Extract from the diary of Lieutenant Arthur Perkins for April 1st, 1941.

08.35 hours.

Battery on full alert. Periscope sighted east of island. A Hudson aircraft from Leuchars patrols the shipping lane.

09.15

Stood down. As suspected, false alarm. Naval launch identifies periscope as driftwood.

09.30

Naval launch withdraws. Hudson bombs alleged periscope, sinking, (possibly) offending driftwood. Great glee and cheers, (jeers?) all over island.

15.25

Gunner Ambrose relates a strange story which may yet prove to be an elaborate practical joke. He was on guard duty on the northern side of the battery when he was approached by two men, dressed, as he put it.

"Just like Dick Turpin or actors in Treasure Island. One of them was a massive, fat, sort of cove wearing one of these old fashioned, triangular hats, a big brown great coat and long leather boots. His pall was finer dressed, in white silk stockings and white wig, like those worn by legal types in court."

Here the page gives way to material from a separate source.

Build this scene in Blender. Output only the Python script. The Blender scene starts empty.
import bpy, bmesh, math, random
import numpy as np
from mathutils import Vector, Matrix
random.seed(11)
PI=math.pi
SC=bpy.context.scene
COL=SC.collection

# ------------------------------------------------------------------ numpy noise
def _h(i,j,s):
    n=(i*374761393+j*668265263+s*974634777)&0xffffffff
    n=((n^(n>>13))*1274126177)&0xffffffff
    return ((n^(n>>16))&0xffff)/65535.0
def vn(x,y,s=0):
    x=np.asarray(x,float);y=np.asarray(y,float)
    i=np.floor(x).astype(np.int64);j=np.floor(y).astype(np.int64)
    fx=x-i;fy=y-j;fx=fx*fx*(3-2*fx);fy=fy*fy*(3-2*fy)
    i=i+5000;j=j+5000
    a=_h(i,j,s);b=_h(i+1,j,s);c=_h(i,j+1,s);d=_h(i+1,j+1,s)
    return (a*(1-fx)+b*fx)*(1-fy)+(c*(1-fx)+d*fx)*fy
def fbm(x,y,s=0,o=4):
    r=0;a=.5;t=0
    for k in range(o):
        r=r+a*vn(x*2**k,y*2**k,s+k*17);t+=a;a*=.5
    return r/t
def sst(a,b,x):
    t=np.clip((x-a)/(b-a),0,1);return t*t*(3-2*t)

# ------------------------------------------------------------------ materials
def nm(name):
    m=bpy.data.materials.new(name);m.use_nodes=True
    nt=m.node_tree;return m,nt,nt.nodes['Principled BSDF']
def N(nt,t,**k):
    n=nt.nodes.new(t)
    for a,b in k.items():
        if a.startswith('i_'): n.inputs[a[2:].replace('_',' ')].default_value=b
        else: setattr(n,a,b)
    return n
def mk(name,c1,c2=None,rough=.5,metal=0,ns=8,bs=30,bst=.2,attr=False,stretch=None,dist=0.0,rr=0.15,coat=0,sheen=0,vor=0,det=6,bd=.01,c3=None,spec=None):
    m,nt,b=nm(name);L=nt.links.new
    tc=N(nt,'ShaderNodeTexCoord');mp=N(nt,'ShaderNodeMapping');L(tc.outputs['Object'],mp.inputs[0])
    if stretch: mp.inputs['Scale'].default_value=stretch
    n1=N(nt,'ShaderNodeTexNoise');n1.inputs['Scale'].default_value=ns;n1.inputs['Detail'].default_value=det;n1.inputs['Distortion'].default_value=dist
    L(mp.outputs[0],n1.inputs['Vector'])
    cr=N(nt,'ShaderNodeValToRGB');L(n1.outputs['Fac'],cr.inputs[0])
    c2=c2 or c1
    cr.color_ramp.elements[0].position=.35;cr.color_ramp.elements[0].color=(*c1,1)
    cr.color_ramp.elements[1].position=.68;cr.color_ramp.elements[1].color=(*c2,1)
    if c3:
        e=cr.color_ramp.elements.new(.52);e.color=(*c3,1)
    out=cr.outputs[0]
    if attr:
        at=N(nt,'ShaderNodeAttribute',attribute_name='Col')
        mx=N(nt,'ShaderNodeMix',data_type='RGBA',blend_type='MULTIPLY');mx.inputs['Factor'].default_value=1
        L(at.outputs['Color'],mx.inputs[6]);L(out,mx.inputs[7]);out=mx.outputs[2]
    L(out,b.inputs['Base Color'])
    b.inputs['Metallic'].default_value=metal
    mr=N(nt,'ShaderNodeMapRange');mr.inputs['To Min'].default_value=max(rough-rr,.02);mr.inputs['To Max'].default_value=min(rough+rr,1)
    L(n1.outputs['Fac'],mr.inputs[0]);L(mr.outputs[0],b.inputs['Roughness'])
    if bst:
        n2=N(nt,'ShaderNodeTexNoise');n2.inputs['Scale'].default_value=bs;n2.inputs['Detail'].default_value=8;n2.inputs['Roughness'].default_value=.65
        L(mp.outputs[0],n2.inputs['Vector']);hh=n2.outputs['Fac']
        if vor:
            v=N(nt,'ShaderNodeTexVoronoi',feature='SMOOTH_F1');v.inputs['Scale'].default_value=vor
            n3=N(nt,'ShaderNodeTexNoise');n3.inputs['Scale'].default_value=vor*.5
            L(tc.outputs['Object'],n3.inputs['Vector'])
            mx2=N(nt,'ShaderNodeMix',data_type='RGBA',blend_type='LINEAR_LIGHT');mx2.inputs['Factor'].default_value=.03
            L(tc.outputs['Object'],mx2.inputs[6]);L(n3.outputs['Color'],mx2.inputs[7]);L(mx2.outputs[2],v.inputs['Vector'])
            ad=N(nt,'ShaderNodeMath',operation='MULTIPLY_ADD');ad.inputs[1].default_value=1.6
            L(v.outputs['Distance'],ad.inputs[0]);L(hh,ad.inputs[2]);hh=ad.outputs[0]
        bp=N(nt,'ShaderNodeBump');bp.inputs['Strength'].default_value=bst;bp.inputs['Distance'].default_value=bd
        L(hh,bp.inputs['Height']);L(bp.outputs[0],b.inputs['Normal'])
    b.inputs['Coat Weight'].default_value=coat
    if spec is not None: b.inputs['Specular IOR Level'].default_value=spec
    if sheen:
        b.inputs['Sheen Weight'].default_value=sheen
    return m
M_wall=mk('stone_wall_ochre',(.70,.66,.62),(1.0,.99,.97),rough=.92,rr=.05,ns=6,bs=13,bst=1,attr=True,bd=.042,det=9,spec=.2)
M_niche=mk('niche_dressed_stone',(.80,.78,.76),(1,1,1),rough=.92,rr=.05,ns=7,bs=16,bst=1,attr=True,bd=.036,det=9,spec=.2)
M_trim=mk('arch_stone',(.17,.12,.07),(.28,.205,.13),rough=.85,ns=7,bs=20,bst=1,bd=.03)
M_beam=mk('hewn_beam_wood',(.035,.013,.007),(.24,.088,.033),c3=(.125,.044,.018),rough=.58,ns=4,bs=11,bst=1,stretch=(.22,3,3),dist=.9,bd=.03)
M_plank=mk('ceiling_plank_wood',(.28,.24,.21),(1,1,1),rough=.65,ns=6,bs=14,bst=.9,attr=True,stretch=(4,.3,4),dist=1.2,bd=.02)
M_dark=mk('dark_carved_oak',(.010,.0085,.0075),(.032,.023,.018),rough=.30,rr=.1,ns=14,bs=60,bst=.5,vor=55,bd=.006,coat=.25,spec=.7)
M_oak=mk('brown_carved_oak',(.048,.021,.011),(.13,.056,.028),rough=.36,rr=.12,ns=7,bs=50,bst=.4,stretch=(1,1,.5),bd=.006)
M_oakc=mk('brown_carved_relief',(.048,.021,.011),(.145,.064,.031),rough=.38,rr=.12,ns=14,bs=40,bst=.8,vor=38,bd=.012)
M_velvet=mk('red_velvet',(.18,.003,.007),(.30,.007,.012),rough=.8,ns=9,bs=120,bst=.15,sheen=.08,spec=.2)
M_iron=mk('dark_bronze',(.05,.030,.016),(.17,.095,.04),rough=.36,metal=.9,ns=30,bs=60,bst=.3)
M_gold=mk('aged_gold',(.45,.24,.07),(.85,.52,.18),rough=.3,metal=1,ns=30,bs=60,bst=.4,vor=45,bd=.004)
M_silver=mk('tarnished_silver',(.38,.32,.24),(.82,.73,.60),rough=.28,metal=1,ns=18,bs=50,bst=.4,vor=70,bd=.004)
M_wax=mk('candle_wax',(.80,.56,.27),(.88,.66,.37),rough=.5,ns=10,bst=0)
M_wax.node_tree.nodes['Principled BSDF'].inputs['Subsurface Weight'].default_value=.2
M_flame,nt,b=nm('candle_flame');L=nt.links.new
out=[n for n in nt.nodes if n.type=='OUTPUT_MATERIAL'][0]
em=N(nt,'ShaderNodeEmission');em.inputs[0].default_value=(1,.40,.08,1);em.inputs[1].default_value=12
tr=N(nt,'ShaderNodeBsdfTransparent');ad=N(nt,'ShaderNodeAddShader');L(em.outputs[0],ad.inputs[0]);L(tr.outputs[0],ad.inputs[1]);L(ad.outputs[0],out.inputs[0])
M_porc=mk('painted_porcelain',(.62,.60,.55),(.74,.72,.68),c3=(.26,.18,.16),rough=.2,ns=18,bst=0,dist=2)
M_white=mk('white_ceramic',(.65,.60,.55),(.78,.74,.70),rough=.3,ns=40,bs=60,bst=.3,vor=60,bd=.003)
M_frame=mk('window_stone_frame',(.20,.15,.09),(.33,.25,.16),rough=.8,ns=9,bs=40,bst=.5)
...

Naturally, he challenged them. He assumed they were some chaps from another group having a joke but the older character acted up, waving his stick violently in the air and giving him dogs abuse. I would have inclined to think that Ambrose was pulling my leg, or the isolation of this posting had finally got to him and he was hallucinating, but an M.P. (military policeman) arrived on the scene and corroborated his story. He was so concerned about the waving stick and violent expletives that he drew his pistol and was about to arrest them when they suddenly disappeared into thin air.

Although concerned he would be made a laughing stock the M.P. did his duty and informed the Commanding Officer. The C.O. was concerned there had been a breach of perimeter security  so the whole place was thoroughly searched and a naval launch circled the island. The barbed wire was still intact and no one answering their description or any vessel was found. This will be the subject of great hilarity in the Mess tonight.